Her first collection of stories, The Nature of Longing, 1995, won the Flannery O'Connor Award. Her second story collection Water (Sarabande Books), 2008, won the Mary McCarthy Prize for Short Fiction. She is also the author of the novel Stopping for Green Lights, 2000, and more recently, the nonfiction book, Skunk from Reaktion Books, 2015, and a third collection of stories, Sweet Love, from China Grove Press, 2015.[5]

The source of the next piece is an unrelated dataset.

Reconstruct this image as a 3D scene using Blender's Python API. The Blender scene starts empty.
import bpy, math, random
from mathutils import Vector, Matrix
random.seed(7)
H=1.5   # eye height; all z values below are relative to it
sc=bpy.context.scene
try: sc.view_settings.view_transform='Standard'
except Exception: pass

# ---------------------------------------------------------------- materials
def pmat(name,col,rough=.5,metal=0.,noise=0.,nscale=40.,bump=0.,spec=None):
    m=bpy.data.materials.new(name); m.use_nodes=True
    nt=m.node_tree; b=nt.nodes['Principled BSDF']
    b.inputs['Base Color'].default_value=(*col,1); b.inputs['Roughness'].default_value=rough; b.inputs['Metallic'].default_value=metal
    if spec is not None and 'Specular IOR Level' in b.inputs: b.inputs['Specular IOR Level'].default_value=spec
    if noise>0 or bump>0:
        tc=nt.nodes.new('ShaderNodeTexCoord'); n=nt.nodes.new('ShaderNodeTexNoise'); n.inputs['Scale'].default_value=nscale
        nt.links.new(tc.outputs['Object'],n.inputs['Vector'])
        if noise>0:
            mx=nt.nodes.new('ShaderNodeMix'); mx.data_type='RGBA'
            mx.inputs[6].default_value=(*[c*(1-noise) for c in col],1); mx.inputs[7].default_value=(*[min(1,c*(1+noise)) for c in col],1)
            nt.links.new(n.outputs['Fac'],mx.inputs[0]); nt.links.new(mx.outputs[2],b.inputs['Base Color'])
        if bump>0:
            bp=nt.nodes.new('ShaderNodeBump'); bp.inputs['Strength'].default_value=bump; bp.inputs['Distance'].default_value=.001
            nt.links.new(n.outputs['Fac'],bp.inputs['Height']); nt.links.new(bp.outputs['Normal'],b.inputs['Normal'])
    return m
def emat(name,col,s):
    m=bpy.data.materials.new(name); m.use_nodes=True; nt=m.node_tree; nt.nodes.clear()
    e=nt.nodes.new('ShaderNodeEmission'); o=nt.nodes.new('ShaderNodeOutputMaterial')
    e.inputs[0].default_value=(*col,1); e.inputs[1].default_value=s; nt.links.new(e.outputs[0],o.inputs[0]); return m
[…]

About Water critics wrote, "...Miller’s superb latest collection...pulls together nine deftly wrought stories that chart the ebb and flow of several remarkably diverse lives...These psychologically acute stories are truly satisfying—imaginative, open-ended, and haunting" (O, The Oprah Magazine). ". . . Miller’s prose is vivid and multifaceted yet possesses an admirable restraint that enhances the emotional honesty----and risk..." (Booklist). Her other short story collection, The Nature of Longing, won the Flannery O'Connor Award for Short Fiction.[6] [7] [8] A novel, Stopping for Green Lights, expanded one of the stories in The Nature of Longing and explored in more depth the complications of interracial friendships and racial categories during a tumultuous time. She also writes and publishes nonfiction (personal essays and articles) and poetry. Other awards include the Kenyon Review Award for Excellence in Literary Fiction, and the Lawrence Prize from Michigan Quarterly Review.